Each line of the material must be returned exactly.

※ ※ ※

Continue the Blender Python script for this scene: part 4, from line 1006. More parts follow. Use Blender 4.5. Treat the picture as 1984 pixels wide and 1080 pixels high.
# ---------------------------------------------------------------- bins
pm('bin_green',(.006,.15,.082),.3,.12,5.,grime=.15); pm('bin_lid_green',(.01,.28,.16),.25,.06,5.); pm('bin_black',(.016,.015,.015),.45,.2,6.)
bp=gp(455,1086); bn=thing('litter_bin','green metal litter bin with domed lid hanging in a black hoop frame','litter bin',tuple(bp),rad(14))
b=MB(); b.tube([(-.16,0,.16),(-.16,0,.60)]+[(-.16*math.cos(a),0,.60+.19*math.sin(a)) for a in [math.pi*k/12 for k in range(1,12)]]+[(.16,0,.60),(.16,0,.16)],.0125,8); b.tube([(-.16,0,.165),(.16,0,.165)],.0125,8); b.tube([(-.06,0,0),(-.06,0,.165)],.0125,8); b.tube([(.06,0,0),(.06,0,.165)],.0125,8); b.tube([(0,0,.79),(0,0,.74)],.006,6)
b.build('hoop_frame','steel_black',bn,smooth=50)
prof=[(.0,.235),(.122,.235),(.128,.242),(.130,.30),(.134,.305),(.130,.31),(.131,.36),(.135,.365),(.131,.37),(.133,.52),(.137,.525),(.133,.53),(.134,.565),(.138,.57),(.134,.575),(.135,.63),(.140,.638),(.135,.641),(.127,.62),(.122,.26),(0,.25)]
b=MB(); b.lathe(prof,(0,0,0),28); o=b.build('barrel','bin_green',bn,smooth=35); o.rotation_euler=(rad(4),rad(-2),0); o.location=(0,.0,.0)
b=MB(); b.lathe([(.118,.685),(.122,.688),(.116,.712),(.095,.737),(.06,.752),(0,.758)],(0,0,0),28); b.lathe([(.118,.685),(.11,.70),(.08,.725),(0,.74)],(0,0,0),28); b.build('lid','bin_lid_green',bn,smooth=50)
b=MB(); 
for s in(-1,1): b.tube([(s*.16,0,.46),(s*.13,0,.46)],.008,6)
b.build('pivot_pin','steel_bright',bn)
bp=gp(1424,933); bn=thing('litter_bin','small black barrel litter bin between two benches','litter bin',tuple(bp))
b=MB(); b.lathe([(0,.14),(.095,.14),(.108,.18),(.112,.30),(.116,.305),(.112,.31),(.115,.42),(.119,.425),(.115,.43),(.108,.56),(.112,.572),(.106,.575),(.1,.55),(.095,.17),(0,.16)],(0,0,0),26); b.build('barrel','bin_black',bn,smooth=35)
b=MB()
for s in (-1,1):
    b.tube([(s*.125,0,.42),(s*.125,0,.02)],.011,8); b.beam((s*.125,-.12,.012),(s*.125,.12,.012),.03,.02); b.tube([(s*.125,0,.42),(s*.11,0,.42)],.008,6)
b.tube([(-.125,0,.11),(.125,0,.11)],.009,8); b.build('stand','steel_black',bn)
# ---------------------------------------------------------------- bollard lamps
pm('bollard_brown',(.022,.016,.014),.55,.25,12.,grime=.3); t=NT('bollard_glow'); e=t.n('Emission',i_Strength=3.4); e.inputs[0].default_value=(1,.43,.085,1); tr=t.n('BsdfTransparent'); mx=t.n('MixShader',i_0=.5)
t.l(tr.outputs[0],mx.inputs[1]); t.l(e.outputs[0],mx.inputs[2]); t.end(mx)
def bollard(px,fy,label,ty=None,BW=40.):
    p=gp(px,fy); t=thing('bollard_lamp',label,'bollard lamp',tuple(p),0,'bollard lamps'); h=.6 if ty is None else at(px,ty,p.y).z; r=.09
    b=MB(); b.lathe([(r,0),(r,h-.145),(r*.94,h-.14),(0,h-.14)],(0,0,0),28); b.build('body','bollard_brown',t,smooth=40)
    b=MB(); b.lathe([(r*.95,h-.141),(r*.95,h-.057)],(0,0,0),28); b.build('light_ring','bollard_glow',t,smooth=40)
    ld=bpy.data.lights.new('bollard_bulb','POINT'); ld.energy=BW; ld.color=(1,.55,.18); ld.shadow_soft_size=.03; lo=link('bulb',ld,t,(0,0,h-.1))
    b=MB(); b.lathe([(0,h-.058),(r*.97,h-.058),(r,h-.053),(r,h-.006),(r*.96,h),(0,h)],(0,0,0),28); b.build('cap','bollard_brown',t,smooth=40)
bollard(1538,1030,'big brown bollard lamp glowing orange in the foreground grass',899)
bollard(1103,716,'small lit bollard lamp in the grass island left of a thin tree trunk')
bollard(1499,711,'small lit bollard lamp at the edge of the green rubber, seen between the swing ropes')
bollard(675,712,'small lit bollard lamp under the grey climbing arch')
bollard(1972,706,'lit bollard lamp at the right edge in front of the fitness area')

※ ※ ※

■ **Response to this exercise**:
Continue the Blender Python script for this scene: part 4, from line 1006. More parts follow. Use Blender 4.5. Treat the picture as 1984 pixels wide and 1080 pixels high.
# ---------------------------------------------------------------- bins
pm('bin_green',(.006,.15,.082),.3,.12,5.,grime=.15); pm('bin_lid_green',(.01,.28,.16),.25,.06,5.); pm('bin_black',(.016,.015,.015),.45,.2,6.)
bp=gp(455,1086); bn=thing('litter_bin','green metal litter bin with domed lid hanging in a black hoop frame','litter bin',tuple(bp),rad(14))
b=MB(); b.tube([(-.16,0,.16),(-.16,0,.60)]+[(-.16*math.cos(a),0,.60+.19*math.sin(a)) for a in [math.pi*k/12 for k in range(1,12)]]+[(.16,0,.60),(.16,0,.16)],.0125,8); b.tube([(-.16,0,.165),(.16,0,.165)],.0125,8); b.tube([(-.06,0,0),(-.06,0,.165)],.0125,8); b.tube([(.06,0,0),(.06,0,.165)],.0125,8); b.tube([(0,0,.79),(0,0,.74)],.006,6)
b.build('hoop_frame','steel_black',bn,smooth=50)
prof=[(.0,.235),(.122,.235),(.128,.242),(.130,.30),(.134,.305),(.130,.31),(.131,.36),(.135,.365),(.131,.37),(.133,.52),(.137,.525),(.133,.53),(.134,.565),(.138,.57),(.134,.575),(.135,.63),(.140,.638),(.135,.641),(.127,.62),(.122,.26),(0,.25)]
b=MB(); b.lathe(prof,(0,0,0),28); o=b.build('barrel','bin_green',bn,smooth=35); o.rotation_euler=(rad(4),rad(-2),0); o.location=(0,.0,.0)
b=MB(); b.lathe([(.118,.685),(.122,.688),(.116,.712),(.095,.737),(.06,.752),(0,.758)],(0,0,0),28); b.lathe([(.118,.685),(.11,.70),(.08,.725),(0,.74)],(0,0,0),28); b.build('lid','bin_lid_green',bn,smooth=50)
b=MB(); 
for s in(-1,1): b.tube([(s*.16,0,.46),(s*.13,0,.46)],.008,6)
b.build('pivot_pin','steel_bright',bn)
bp=gp(1424,933); bn=thing('litter_bin','small black barrel litter bin between two benches','litter bin',tuple(bp))
b=MB(); b.lathe([(0,.14),(.095,.14),(.108,.18),(.112,.30),(.116,.305),(.112,.31),(.115,.42),(.119,.425),(.115,.43),(.108,.56),(.112,.572),(.106,.575),(.1,.55),(.095,.17),(0,.16)],(0,0,0),26); b.build('barrel','bin_black',bn,smooth=35)
b=MB()
for s in (-1,1):
    b.tube([(s*.125,0,.42),(s*.125,0,.02)],.011,8); b.beam((s*.125,-.12,.012),(s*.125,.12,.012),.03,.02); b.tube([(s*.125,0,.42),(s*.11,0,.42)],.008,6)
b.tube([(-.125,0,.11),(.125,0,.11)],.009,8); b.build('stand','steel_black',bn)
# ---------------------------------------------------------------- bollard lamps
pm('bollard_brown',(.022,.016,.014),.55,.25,12.,grime=.3); t=NT('bollard_glow'); e=t.n('Emission',i_Strength=3.4); e.inputs[0].default_value=(1,.43,.085,1); tr=t.n('BsdfTransparent'); mx=t.n('MixShader',i_0=.5)
t.l(tr.outputs[0],mx.inputs[1]); t.l(e.outputs[0],mx.inputs[2]); t.end(mx)
def bollard(px,fy,label,ty=None,BW=40.):
    p=gp(px,fy); t=thing('bollard_lamp',label,'bollard lamp',tuple(p),0,'bollard lamps'); h=.6 if ty is None else at(px,ty,p.y).z; r=.09
    b=MB(); b.lathe([(r,0),(r,h-.145),(r*.94,h-.14),(0,h-.14)],(0,0,0),28); b.build('body','bollard_brown',t,smooth=40)
    b=MB(); b.lathe([(r*.95,h-.141),(r*.95,h-.057)],(0,0,0),28); b.build('light_ring','bollard_glow',t,smooth=40)
    ld=bpy.data.lights.new('bollard_bulb','POINT'); ld.energy=BW; ld.color=(1,.55,.18); ld.shadow_soft_size=.03; lo=link('bulb',ld,t,(0,0,h-.1))
    b=MB(); b.lathe([(0,h-.058),(r*.97,h-.058),(r,h-.053),(r,h-.006),(r*.96,h),(0,h)],(0,0,0),28); b.build('cap','bollard_brown',t,smooth=40)
bollard(1538,1030,'big brown bollard lamp glowing orange in the foreground grass',899)
bollard(1103,716,'small lit bollard lamp in the grass island left of a thin tree trunk')
bollard(1499,711,'small lit bollard lamp at the edge of the green rubber, seen between the swing ropes')
bollard(675,712,'small lit bollard lamp under the grey climbing arch')
bollard(1972,706,'lit bollard lamp at the right edge in front of the fitness area')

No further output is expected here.